UCC、喫茶店・カフェの収益改善にコーヒーカクテル提案 コーヒーカクテル文化の発展も目的
食品新聞 / 2024年6月9日 17時58分
UCCは、喫茶店やカフェのオーナーに向けてコーヒーカクテルを提案する。
外食店の収益改善と日本でのコーヒーカクテル文化の発展が目的。
コーヒーカクテルとは、コーヒーにウィスキーやスピリッツといったアルコールを加えて作るカクテルの一種。アイリッシュウィスキーを加えたアイリッシュコーヒーなどが知られている。
4月24日、取材に応じたUCCジャパンの土井克朗係長(UCCコーヒーアカデミー専任講師)は「人件費や原料などあらゆるコストが上がっている今、コーヒーで売り上げが確保できないとなると、店を畳まざるを得なくなる。お店を維持するには売り上げを作らなければいけない」と呼びかける。
コーヒーカクテルによって単価アップを図る。
UCCジャパンの土井克朗係長(UCCコーヒーアカデミー専任講師)「1杯500円前後のブラックコーヒーが2杯飲まれたとしても売上げは1000円程度。一方、お酒の場合は1杯で1000円前後になることも多く単価が高い。さらに、お酒は複数杯も飲まれる傾向にある」と説明する。

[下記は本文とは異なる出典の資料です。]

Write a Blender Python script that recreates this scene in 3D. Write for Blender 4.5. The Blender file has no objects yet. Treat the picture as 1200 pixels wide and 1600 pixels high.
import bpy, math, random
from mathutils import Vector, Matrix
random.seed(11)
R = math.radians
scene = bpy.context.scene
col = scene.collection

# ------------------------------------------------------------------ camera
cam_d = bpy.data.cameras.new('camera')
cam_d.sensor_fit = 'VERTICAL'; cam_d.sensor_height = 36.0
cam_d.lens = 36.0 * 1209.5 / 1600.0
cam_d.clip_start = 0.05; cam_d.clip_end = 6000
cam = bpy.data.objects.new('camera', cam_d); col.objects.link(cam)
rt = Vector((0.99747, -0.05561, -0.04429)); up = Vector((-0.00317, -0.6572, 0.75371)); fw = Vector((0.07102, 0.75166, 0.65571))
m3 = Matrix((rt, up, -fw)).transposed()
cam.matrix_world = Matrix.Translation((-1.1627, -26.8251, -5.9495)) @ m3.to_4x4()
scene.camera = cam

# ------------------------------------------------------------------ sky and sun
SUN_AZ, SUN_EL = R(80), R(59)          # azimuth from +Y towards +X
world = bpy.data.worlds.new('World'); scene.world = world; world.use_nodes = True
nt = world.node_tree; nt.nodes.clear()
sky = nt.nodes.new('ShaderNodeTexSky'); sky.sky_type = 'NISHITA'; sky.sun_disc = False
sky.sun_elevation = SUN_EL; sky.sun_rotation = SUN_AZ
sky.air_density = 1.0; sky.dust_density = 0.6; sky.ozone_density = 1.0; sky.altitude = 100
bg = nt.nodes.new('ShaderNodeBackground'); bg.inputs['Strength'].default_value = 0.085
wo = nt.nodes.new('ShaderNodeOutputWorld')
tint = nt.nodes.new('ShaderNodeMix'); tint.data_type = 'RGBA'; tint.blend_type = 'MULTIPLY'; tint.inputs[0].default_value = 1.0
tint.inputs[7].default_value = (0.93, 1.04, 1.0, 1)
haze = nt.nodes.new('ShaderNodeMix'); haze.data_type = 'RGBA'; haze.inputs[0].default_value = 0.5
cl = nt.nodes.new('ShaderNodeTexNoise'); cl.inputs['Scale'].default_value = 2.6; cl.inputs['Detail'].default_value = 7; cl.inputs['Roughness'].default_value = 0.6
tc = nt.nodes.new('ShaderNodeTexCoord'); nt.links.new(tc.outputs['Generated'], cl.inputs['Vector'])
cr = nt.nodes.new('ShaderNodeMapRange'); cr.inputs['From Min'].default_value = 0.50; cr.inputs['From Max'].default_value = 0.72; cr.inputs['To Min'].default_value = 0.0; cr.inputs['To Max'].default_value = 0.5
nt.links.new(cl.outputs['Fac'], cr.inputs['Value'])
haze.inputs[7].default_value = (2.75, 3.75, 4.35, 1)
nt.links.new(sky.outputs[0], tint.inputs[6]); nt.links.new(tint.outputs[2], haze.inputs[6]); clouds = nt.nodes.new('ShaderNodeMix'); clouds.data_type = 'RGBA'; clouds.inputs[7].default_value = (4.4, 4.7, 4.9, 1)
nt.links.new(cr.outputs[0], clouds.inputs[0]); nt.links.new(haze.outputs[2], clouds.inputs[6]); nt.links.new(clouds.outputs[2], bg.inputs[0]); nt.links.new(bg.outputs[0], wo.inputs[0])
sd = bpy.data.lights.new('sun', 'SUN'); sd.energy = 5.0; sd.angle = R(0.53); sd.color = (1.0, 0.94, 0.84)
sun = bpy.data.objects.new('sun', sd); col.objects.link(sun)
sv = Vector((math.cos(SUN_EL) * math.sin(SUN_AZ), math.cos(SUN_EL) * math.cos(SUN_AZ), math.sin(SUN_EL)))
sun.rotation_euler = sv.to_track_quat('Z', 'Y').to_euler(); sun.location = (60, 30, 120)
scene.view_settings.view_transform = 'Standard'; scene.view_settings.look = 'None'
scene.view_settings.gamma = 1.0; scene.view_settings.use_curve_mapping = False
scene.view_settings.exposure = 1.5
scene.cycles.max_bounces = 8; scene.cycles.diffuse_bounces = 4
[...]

単価アップの提案として土井係長はこの日、コーヒーカクテルを実演。
旬の花である梅をイメージしたカクテル「旬・花・終・冬」は、茶室に招く際に季節の花でゲストの緊張を解く心配りをイメージ。コーヒーにリラックス効果のあるとされる梅の香りを組み合わせたものとなる。
コーヒーは、梅や紫蘇の香りや味わいを感じられる豆を選定し、コロンビアのロスノガレス農園のモストアナエロビックウォッシュドを使用した。
ベースとなるアイスコーヒーの作り方には、急冷式(ホットブリュー)と水出し(コールドブリュー)の主に2つあり、それぞれにメリットがあるが、ここでは氷の代わりに 「Nucleus Paragon(ヌークレアス パラゴン)」という器具の上に直接ドリップして豊かな香りを閉じ込める急冷式を採用する。
「Nucleus Paragon(ヌークレアス パラゴン)」「Nucleus Paragon」の金属ボールを予め水に漬けて冷却し、金属ボールの上にコーヒー抽出液が流れ急冷する仕組みになっている。
アルコールは、ライチの香りがする芋焼酎でバラの香りを、かぼすの皮とクロモジ茶を漬けたウォッカでシトラス香とミント香を表現。これにレモンシロップには本みりんを加えて「本みりんの効果で香りをより引き出しながら五味のひとつである旨味をプラスさせた」。
これらを直接急冷したコーヒーと合わせてシェイクし氷の入ったグラスに注ぎ、穂紫蘇を添えて完成する。
アイリッシュコーヒーでは、旬の和菓子として桜餅を表現したメニューを実演。茶会において、先に和菓子を食べてもらうことで抹茶のおいしさを高めるという組み合わせへの気遣いが発想の原点となっている。
同メニューは、生クリーム、砂糖、コーヒー、ウィスキーを使って作られる。シェイクした生クリームで餅のような食感を、砂糖として和三盆を使用することであんこの甘みをそれぞれ表現。香りは、コーヒーのブレンドによってチェリーやイチゴの香り、ウィスキーによってバニラの香りを表現している。
コーヒーカクテル市場の発展のカギは、バリスタ・バーテンダーの双方向の情報交換が重要と土井係長は指摘する。
「バリスタは、豊富なお酒の種類や使い方を学ばなくてはいけない。一方、バーテンダーからは、コーヒーは味の変動要素が大きく扱いが難しいと言われる。お互いが情報を交換し合うことでマーケットが広がる可能性がある」との見方を示す。